You're right. I was unclear. What I meant was that the derivative $\psi'(c)$ is itself a limit, of a function of $y$, and then there is no point in later taking the $k$-limit, which is associated to the variable $y$, since the expression to which you apply this limit does not depend upon $y$.
I know I wrote "no limits at this stage" in my reply, but since I tell you to use the mean value theorem, the same remark applies to this, so I didn't express it in an entirely consistent way. On the other hand, I do tell you not to take a $k$-limit later.

I'm afraid this no clearer to me than before. Can you explicitly show what you mean?

 

[Erland]

Sorry PWiz, it seems that I have not been thinking clearly...

 

[geoffrey159]

From the demo I read :

Set
$\phi(t) = f(x+th,y+k) - f(x+th,y)$
and
$\psi(t) = f(x+h, y+tk) - f(x,y+tk)$

Since these two functions are ${\cal C}^1([0,1])$, the mean value theorem says there exists $\alpha,\beta\in[0,1]$ such that
$\phi(1) - \phi(0)= \phi'(\alpha)$ and $\psi(1) - \psi(0) = \psi'(\beta)$.

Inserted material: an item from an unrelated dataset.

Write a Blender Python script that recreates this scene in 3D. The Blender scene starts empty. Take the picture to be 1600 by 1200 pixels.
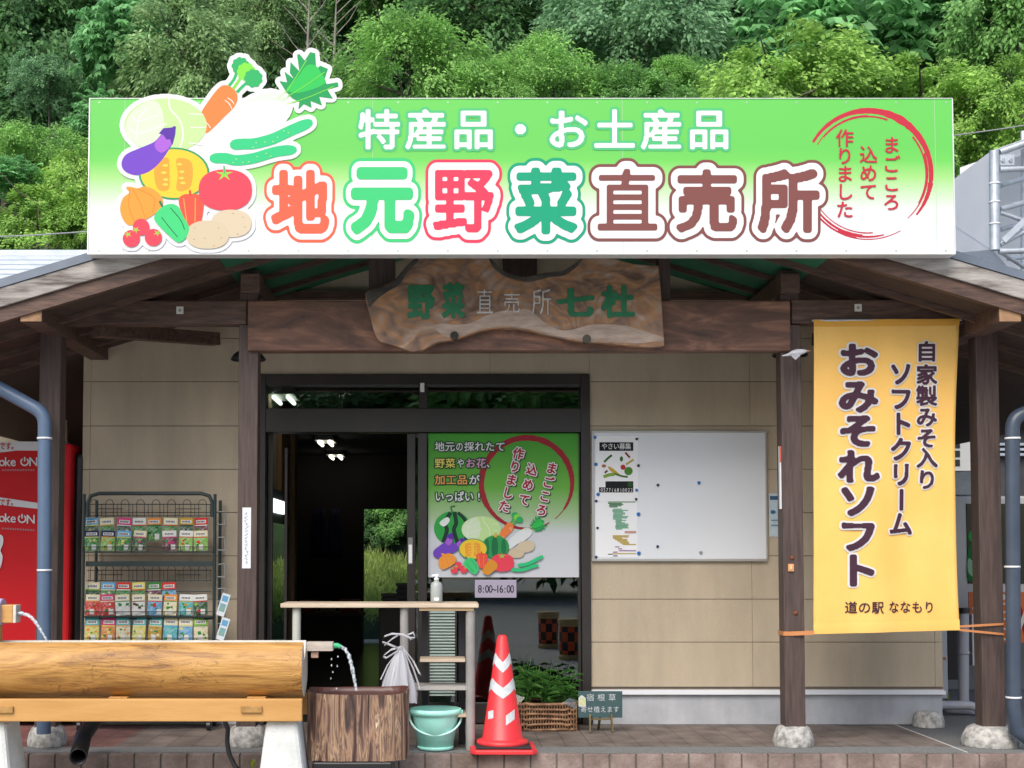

Adapt this idea to show that there exists two functions $\tilde \phi$ and $\tilde \psi$ and $\alpha_1,\beta_1 \in [0,1]$ such that
$\phi(1) - \phi(0) = h ( \tilde \phi(1) - \tilde \phi(0) ) = hk f_{xy} (x+\alpha h, y+ \alpha_1 k)$
and
$\psi(1) - \psi(0) = k ( \tilde \psi(1) - \tilde \psi(0) ) = hk f_{yx} (x+ \beta_1 h, y+\beta k)$

You can now conclude by continuity of the mixed partial derivatives at $(x,y)$ and uniqueness of the limit.